Wednesday, May 12, 2010

2007 Trimbach Riesling, Alsace France

Terry post:

Summer Wine Series.

Customers are always right and when I was Wine Director at Restaurant 219 we selected several Riesling wines for the list to suit the wants, needs and desires of our diners. We had some that were overly sweet and some which were just right.

Visiting the Restaurant again a few weeks ago I had the pleasure of sampling the 2007 Trimbach Riesling. In a word: fantastic.

Where Riesling too often has the reputation of being overly sweet and abundantly fragrant, Trimbach provides a graceful and understated contribution to the genre.

My impression: Light golden in the glass. Apple, peach and citrus on the nose. Crisp. Clean. Not sweet at all, holding with a moderately acidic backbone to make for a food-friendly wine. Enduring long finish with apples and peaches. Highly recommended.

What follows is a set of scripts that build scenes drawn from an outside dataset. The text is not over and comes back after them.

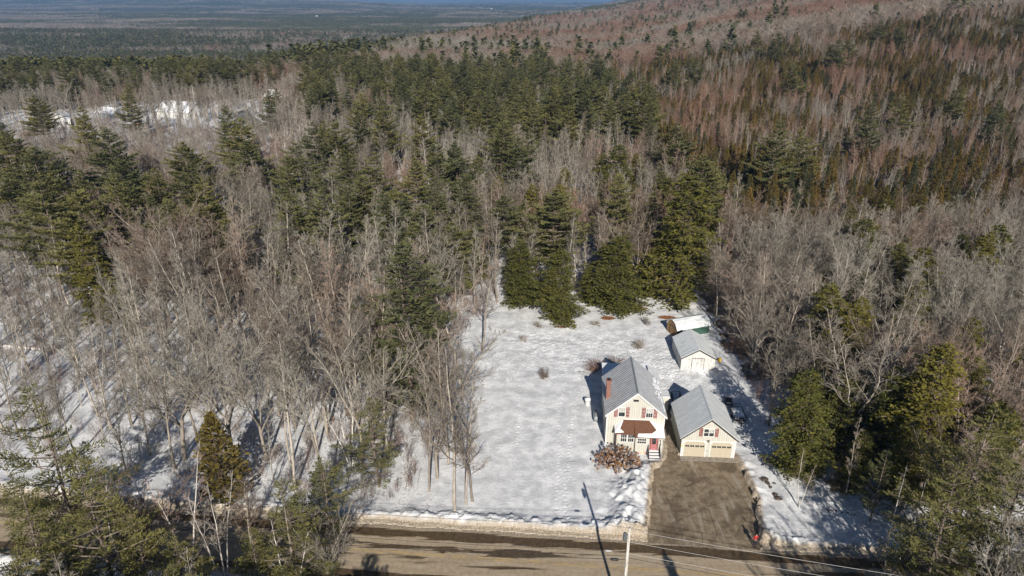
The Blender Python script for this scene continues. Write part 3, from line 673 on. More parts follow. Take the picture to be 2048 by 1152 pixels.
MB().tube((0.25, 0, 0.4), (TW / 2, -1.1, 0.4), 0.05).tube((TW - 0.25, 0, 0.4), (TW / 2, -1.1, 0.4), 0.05).build('drawbar', M['black'], t)
MB().tube((TW / 2, -1.0, 0.0), (TW / 2, -1.0, 0.65), 0.04).build('jack', M['black'], t)
def wheel(par, c, r_, wd, axis='x', name='wheel'):
    prof = [(r_ * 0.62, -wd / 2), (r_ * 0.95, -wd / 2), (r_, -wd / 4), (r_, wd / 4), (r_ * 0.95, wd / 2), (r_ * 0.62, wd / 2)]
    def ringm(pf):
        m_ = MB(); n = 18; V = []
        for rr_, z in pf:
            for i in range(n):
                a, b_ = rr_ * math.cos(2 * math.pi * i / n), rr_ * math.sin(2 * math.pi * i / n)
                V.append((c[0] + z, c[1] + a, c[2] + b_) if axis == 'x' else (c[0] + a, c[1] + z, c[2] + b_))
        m_.add(V, [(k * n + i, k * n + (i + 1) % n, (k + 1) * n + (i + 1) % n, (k + 1) * n + i) for k in range(len(pf) - 1) for i in range(n)]); return m_
    wh = ringm(prof).build(name, M['black'], par, True)
    ringm([(0.005, -wd * 0.3), (r_ * 0.5, -wd * 0.32), (r_ * 0.63, -wd * 0.45), (r_ * 0.63, wd * 0.45), (r_ * 0.5, wd * 0.32), (0.005, wd * 0.3)]).build('rim', M['steel'], wh, True)
wheel(t, (-0.16, 1.4, 0.05), 0.33, 0.2); wheel(t, (TW + 0.16, 1.4, 0.05), 0.33, 0.2); wheel(t, (TW / 2 + 0.1, -0.15, 0.62), 0.30, 0.18, 'y', 'spare_wheel')
# quad bike
t = thing('quad_bike', (32.3, 87.4, 0.30), R(170), 'small dark quad bike dusted with snow behind the trailer', 'quad bike')
MB().box(-0.22, 0.22, -0.75, 0.75, 0.25, 0.52).add([(-0.3, -0.85, 0.5), (0.3, -0.85, 0.5), (0.24, 0.05, 0.72), (-0.24, 0.05, 0.72), (-0.2, -0.7, 0.78), (0.2, -0.7, 0.78)], [(0, 1, 5, 4), (4, 5, 2, 3), (0, 4, 3), (1, 2, 5)]).build('body', M['black'], t)
MB().box(-0.17, 0.17, 0.05, 0.75, 0.62, 0.76).build('seat', plain('dark_seat', (0.05, 0.04, 0.035)), t)
for sx in (-1, 1):
    MB().box(min(sx * 0.25, sx * 0.55), max(sx * 0.25, sx * 0.55), -0.80, -0.25, 0.56, 0.62).build('fender', M['black'], t); MB().box(min(sx * 0.25, sx * 0.55), max(sx * 0.25, sx * 0.55), 0.35, 0.9, 0.56, 0.62).build('fender', M['black'], t)
    for yy in (-0.55, 0.62): wheel(t, (sx * 0.45, yy, 0.27), 0.27, 0.2)
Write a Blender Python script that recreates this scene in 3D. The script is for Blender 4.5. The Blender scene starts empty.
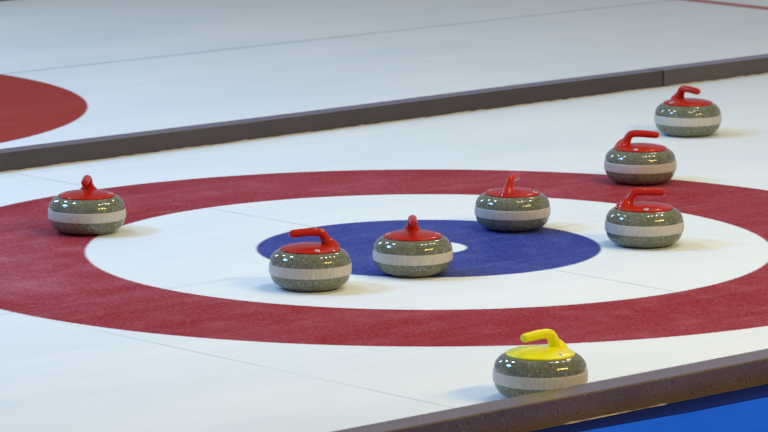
import bpy, bmesh, math, random
from mathutils import Vector, Matrix, noise
S = bpy.context.scene
COL = S.collection
random.seed(5)

# ------------------------------------------------------------------ camera
cd = bpy.data.cameras.new('camera'); cam = bpy.data.objects.new('camera', cd); COL.objects.link(cam)
cd.sensor_fit = 'HORIZONTAL'; cd.sensor_width = 36.0; cd.lens = 4325.794 / 768 * 36.0
cd.clip_start = .5; cd.clip_end = 200
R_ = Vector((.67620093, .73671572, -.00150066)); U_ = Vector((-.11706302, .10945794, .98707406)); D_ = Vector((-.72735723, .66728473, -.16025773))
M = Matrix((R_, U_, -D_)).transposed().to_4x4(); M.translation = Vector((10.98939, -10.29582, 2.55769))
cam.matrix_world = M
cd.dof.use_dof = True; cd.dof.focus_distance = 14.2; cd.dof.aperture_fstop = 9.0
S.camera = cam

# ------------------------------------------------------------------ world, lamps, exposure
S.view_settings.view_transform = 'Standard'; S.view_settings.look = 'None'
S.view_settings.gamma = 1; S.view_settings.exposure = -.06; S.view_settings.use_curve_mapping = False
w = bpy.data.worlds.new('hall_light'); S.world = w; w.use_nodes = True
nt = w.node_tree; bg = nt.nodes['Background']
tc = nt.nodes.new('ShaderNodeTexCoord'); sp = nt.nodes.new('ShaderNodeSeparateXYZ'); rp = nt.nodes.new('ShaderNodeValToRGB')
nt.links.new(tc.outputs['Generated'], sp.inputs[0]); nt.links.new(sp.outputs['Z'], rp.inputs[0]); nt.links.new(rp.outputs[0], bg.inputs[0])
cr = rp.color_ramp; cr.elements[0].position = 0.0; cr.elements[0].color = (.42, .44, .66, 1)
cr.elements[1].position = 1.0; cr.elements[1].color = (.36, .36, .29, 1)
e = cr.elements.new(.22); e.color = (.38, .40, .58, 1)
e = cr.elements.new(.45); e.color = (.27, .27, .23, 1)
bg.inputs[1].default_value = .90

RT = Vector((.676, .737, 0)); FW = Vector((-.737, .676, 0)); UP = Vector((0, 0, 1))
def lamp(name, r, f, u, h, size, sizey, power, col, centre=(.8, -.7, 0)):
    h *= .80; size *= .8; sizey *= .8; power *= .70
    d = (RT * r + FW * f + UP * u).normalized()
    p = Vector(centre) + d * (h / d.z)
    l = bpy.data.lights.new(name, 'AREA'); l.shape = 'RECTANGLE'; l.size = size; l.size_y = sizey
    l.energy = power; l.color = col
    o = bpy.data.objects.new(name, l); COL.objects.link(o); o.location = p
    o.rotation_euler = (Vector(centre) - p).to_track_quat('-Z', 'Y').to_euler()
    return o
COOL = (.22, .50, 1.0); WARM = (1.0, .72, .20)
lamp('window_lamp', -.80, .10, .62, 7.5, 2.6, 2.0, 700, COOL)
lamp('window_lamp', -.52, .55, .66, 7.5, .9, .7, 105, (.50, .74, 1))
lamp('window_lamp', -.48, .30, .83, 7.5, .9, .6, 90, (.50, .74, 1))
lamp('window_lamp', -.58, .72, .38, 5.0, .8, 2.2, 120, (.50, .74, 1))
for k in range(4):
    q = k - 1.5
    lamp('hall_lamp', .68 + .085 * q, -.42 + .085 * q, .58, 7.5, .75, .95, 175, WARM)
for k in range(4):
    q = k / 3
    lamp('ceiling_lamp', .25 + .25 * q, .08 + .31 * q, .97 - .195 * q, 6.5, .55, .30, 34, (1, .95, .80))
lamp('ceiling_lamp', .26, .77, .58, 6.5, 1.0, .4, 40, (1, .88, .7))

# ------------------------------------------------------------------ node helpers
class NT:
    def __init__(s, name):
        s.m = bpy.data.materials.new(name); s.m.use_nodes = True; s.t = s.m.node_tree
        s.b = s.t.nodes['Principled BSDF']
    def n(s, typ, **k):
        x = s.t.nodes.new(typ)
        for a, v in k.items(): setattr(x, a, v)
        return x
    def l(s, a, b): s.t.links.new(a, b)
    def put(s, sock, v):
        if isinstance(v, bpy.types.NodeSocket): s.l(v, sock)
        else: sock.default_value = v
    def math(s, op, a, b=None, c=None, clamp=False):
        x = s.n('ShaderNodeMath', operation=op, use_clamp=clamp); s.put(x.inputs[0], a)
        if b is not None: s.put(x.inputs[1], b)
        if c is not None: s.put(x.inputs[2], c)
        return x.outputs[0]
    def ramp(s, v, a, b, lo=0.0, hi=1.0, kind='LINEAR'):
        x = s.n('ShaderNodeMapRange', interpolation_type=kind); s.put(x.inputs[0], v)
        for i, q in enumerate((a, b, lo, hi)): x.inputs[i + 1].default_value = q
        return x.outputs[0]
    def mix(s, f, a, b):
        x = s.n('ShaderNodeMix', data_type='RGBA'); s.put(x.inputs[0], f)
        for i, q in ((6, a), (7, b)):
            if isinstance(q, tuple): q = (*q, 1) if len(q) == 3 else q
            s.put(x.inputs[i], q)
        return x.outputs[2]
    def noise(s, vec, scale, detail=2, rough=.5, dist=0):
        x = s.n('ShaderNodeTexNoise'); s.l(vec, x.inputs['Vector']); x.inputs['Scale'].default_value = scale
        x.inputs['Detail'].default_value = detail; x.inputs['Roughness'].default_value = rough; x.inputs['Distortion'].default_value = dist
        return x.outputs[0]
    def mapping(s, vec, scale=(1, 1, 1), loc=(0, 0, 0), rot=(0, 0, 0)):
        x = s.n('ShaderNodeMapping'); s.l(vec, x.inputs[0]); x.inputs['Scale'].default_value = scale
        x.inputs['Location'].default_value = loc; x.inputs['Rotation'].default_value = rot
        return x.outputs[0]
    def bump(s, h, strength, dist):
        x = s.n('ShaderNodeBump'); x.inputs['Strength'].default_value = strength; x.inputs['Distance'].default_value = dist
        s.l(h, x.inputs['Height']); s.l(x.outputs[0], s.b.inputs['Normal'])
    def geo(s): return s.n('ShaderNodeNewGeometry').outputs['Position']
    def obj(s): return s.n('ShaderNodeTexCoord').outputs['Object']
def setb(b, **k):
    for a, v in k.items(): b.inputs[a.replace('_', ' ')].default_value = v

RO, RI, RB, RC = 1.842, 1.210, .608, .134
SHEET = 4.847
# ------------------------------------------------------------------ ice with painted rings and lines
def ice_material():
    t = NT('ice'); P = t.geo()
    sx = t.n('ShaderNodeSeparateXYZ'); t.l(P, sx.inputs[0]); X, Y = sx.outputs[0], sx.outputs[1]
    def radius(x0, y0):
        a = t.math('SUBTRACT', X, x0); b = t.math('SUBTRACT', Y, y0)
        return t.math('SQRT', t.math('ADD', t.math('MULTIPLY', a, a), t.math('MULTIPLY', b, b)))
    wob = t.math('MULTIPLY', t.math('SUBTRACT', t.noise(P, 60, 2), .5), .010)
    def disc(r, R, soft=.006): return t.ramp(r, R - soft, R + soft, 1, 0)
    frost = t.noise(P, 75, 4, .75)
    fine = t.noise(P, 210, 3, .8)
    cloud = t.noise(t.mapping(P, (1, .35, 1)), 1.6, 4, .6)
    cloud2 = t.noise(P, 7, 4, .65)
    stre = t.noise(t.mapping(P, (14, .45, 1)), 1.0, 4, .6)          # marks left along the sheet by sweeping and scraping
    white = t.mix(t.ramp(cloud, .3, .7), (.76, .815, .86), (.86, .885, .90))
    white = t.mix(t.ramp(stre, .5, .75, 0, .25), white, (.68, .75, .83))
    frost_sheen = t.math('ADD', t.ramp(frost, .47, .68, 0, .28), t.ramp(fine, .56, .74, 0, .34))
    frost_sheen = t.math('ADD', frost_sheen, t.ramp(cloud2, .48, .72, 0, .14))
    frost_sheen = t.math('ADD', frost_sheen, t.ramp(cloud, .45, .62, 0, .08))
    frost_sheen = t.math('ADD', frost_sheen, t.ramp(stre, .5, .8, 0, .12))
    # window sheen over the house's left side, painted in as paler frost haze
    pr = radius(-.95, -1.55); frost_sheen = t.math('ADD', frost_sheen, t.math('MULTIPLY', t.ramp(pr, .1, 1.3, .17, 0, 'SMOOTHSTEP'), t.ramp(cloud2, .35, .65, .5, 1.3)))
    pr = radius(-.35, -1.55); frost_sheen = t.math('ADD', frost_sheen, t.math('MULTIPLY', t.ramp(pr, .02, .28, .12, 0, 'SMOOTHSTEP'), t.ramp(frost, .4, .6, .6, 1.3)))
    red = t.mix(frost_sheen, (.285, .011, .013), (.66, .27, .36))
    blue = t.mix(frost_sheen, (.030, .042, .25), (.24, .30, .68))
    col = white
    for x0 in (0, -SHEET):
        r0 = radius(x0, 0); r = t.math('ADD', r0, wob)
        # the farther house is painted in a slightly more orange red
        rd = red if x0 == 0 else t.mix(t.math('MULTIPLY', frost_sheen, .5), (.36, .028, .016), (.60, .22, .20))
        col = t.mix(disc(r, RO if x0 == 0 else RO - .014), col, rd); col = t.mix(disc(r, RI), col, white)
        col = t.mix(disc(r, RB), col, blue); col = t.mix(disc(r, RC), col, (.80, .85, .88))
    def line(v, c, half, strength, color, col, brk=True):
        d = t.math('ABSOLUTE', t.math('SUBTRACT', v, c))
        f = t.ramp(d, half * .6, half * 1.4, strength, 0)
        if brk: f = t.math('MULTIPLY', f, t.ramp(t.noise(P, 3.5, 3), .35, .6, .35, 1))
        return t.mix(f, col, color)
    near = t.math('GREATER_THAN', X, -SHEET / 2); far = t.math('SUBTRACT', 1.0, near)
    inring = disc(radius(0, 0), RB - .02)
    lc = (.25, .33, .36)
    c0 = col
    col = line(Y, 0, .0045, .60, lc, col); col = line(Y, -RO - .002, .0045, .42, lc, col)
    col = line(X, 0, .006, .40, (.42, .45, .56), col)
    inred = t.math('MULTIPLY', disc(radius(0, 0), RO), t.math('SUBTRACT', 1.0, disc(radius(0, 0), RI)))
    hide = t.math('MULTIPLY', t.math('MAXIMUM', inring, inred), .75)
    col = t.mix(hide, col, c0)
    colf = line(X, -SHEET, .011, .75, (.30, .36, .40), c0, False)
    col = t.mix(far, col, colf)
    for yy in (6.4,): col = line(Y, yy, .05, .9, (.50, .05, .045), col, False)
    t.put(t.b.inputs['Base Color'], col)
    t.put(t.b.inputs['Roughness'], t.ramp(cloud2, .3, .7, .30, .44))
    setb(t.b, IOR=1.31, Specular_IOR_Level=.012)
    peb = t.n('ShaderNodeTexVoronoi', feature='SMOOTH_F1'); t.l(P, peb.inputs['Vector']); peb.inputs['Scale'].default_value = 170
    t.bump(t.math('ADD', peb.outputs['Distance'], t.math('MULTIPLY', t.noise(P, 25, 3), 1.5)), .25, .0012)
    return t.m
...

Second thoughts: Rieslings are often done poorly with vintners bowing to the temptation to create an overly sweet and overly floral offering. It is the restraint and the grace of this wine which rewards the drinker and for which I find so appealing. There is a lot of great stuff going on here, and it is not at all loud or clumsy in the process.

This is the wine equivalent of Audrey Hepburn descending the stairs in the movie, "Breakfast at Tiffany's". And, like all things Hepburn, it is not to be missed.

$18-$20 at retail.

~ Terry


  1. Great post Terry. There are many great Alsace producers and some fantastic wines made there. I had a tasting in April of the wines from Rolly-Gassman and we tasted some older Rieslings from 2004 and 1997. I have to say that they were still showing wonderful fruit and acidity but were developing a honeyed layer from some late botrytis. If you would like to see how white wines can really develop in the bottle then Alsace is a great place to start.

  2. Nice review, Brother, and I agree there are few things nicer than a well-crafted dry Riesling from France.

    However, before we totally dismiss the sweeter styled Rieslings made popular in Germany, by suggesting they are of lesser quality, I'd like to stand in defense of our northern grown noble grape.

    Grapes grown in the Alsace enjoy a more conducive environment for ripening. Note they don't grow Cabernet there...because these grapes cannot ripen. But in good years, Riesling can fully ripen and develop wonderful flavors you describe. In areas north of Alsace, in Germany, we are bumping into the northern limit of Vinifera growing, making it sometimes impossible to ripen Riesling.

    Underripe Riesling, sometimes with sugar levels barely reaching 9% sugar (9 degrees Brix) will possess mouth-pucking acidity, happen somewhat frequently. Thus, the quality standards in German (modeled by France but incorporating a sugar as quality indicator) equate to sugar levels in the grapes at harvest.

    Low alcohol wine (from grapes with little sugar) either need a sugar addition at harvest/crush to increase potential alcohol, or sweeten the low alcohol wine to balance out the perception of tartness. Yes, floral - good, Yes, sweet - good. As they need to be.

    Like I said, there's nothing like a good, dry Riesling, but there is also nothing like a well-crafted sweeter styled German/Washington Riesling.


  3. Would not disagree. Have enjoyed several bottles of the various Dr. Loosen brand with great pleasure.

    That said, I tend to see all wine in terms of its ability to pair with food. A sweet Riesling is a wonderful wine to sip and enjoy by itself by is the Devil when trying to pair with anything this side of Chinese take-out.

    A dry, mildly acidic Riesling has the floral components, and fruit AND the knack to be a pleasant dining companion.

    So. I agree with you. Sweet Rieslings are attractive. I'd just add that I prefer the dryer stuff 'cause it's better with food.

    ~ TJ

  4. Have you tried the Trimbach Pinot Blanc (2007)? Restrained, but mouthwatering and fresh with lots of apple fruit going on.

  5. I have not tried the Trimbach Pinot Blanc. If I see it, I'll buy it and give it a try. Thanks for the suggestion.

    ~ TJ

  6. I tried the 2004 version of this wine. Though it has high marks on multiple sites, I found it to be very plain, just sweet, with no complexity at all. German Rieslings seem to be at least more mature in their complexity, at least to some degree.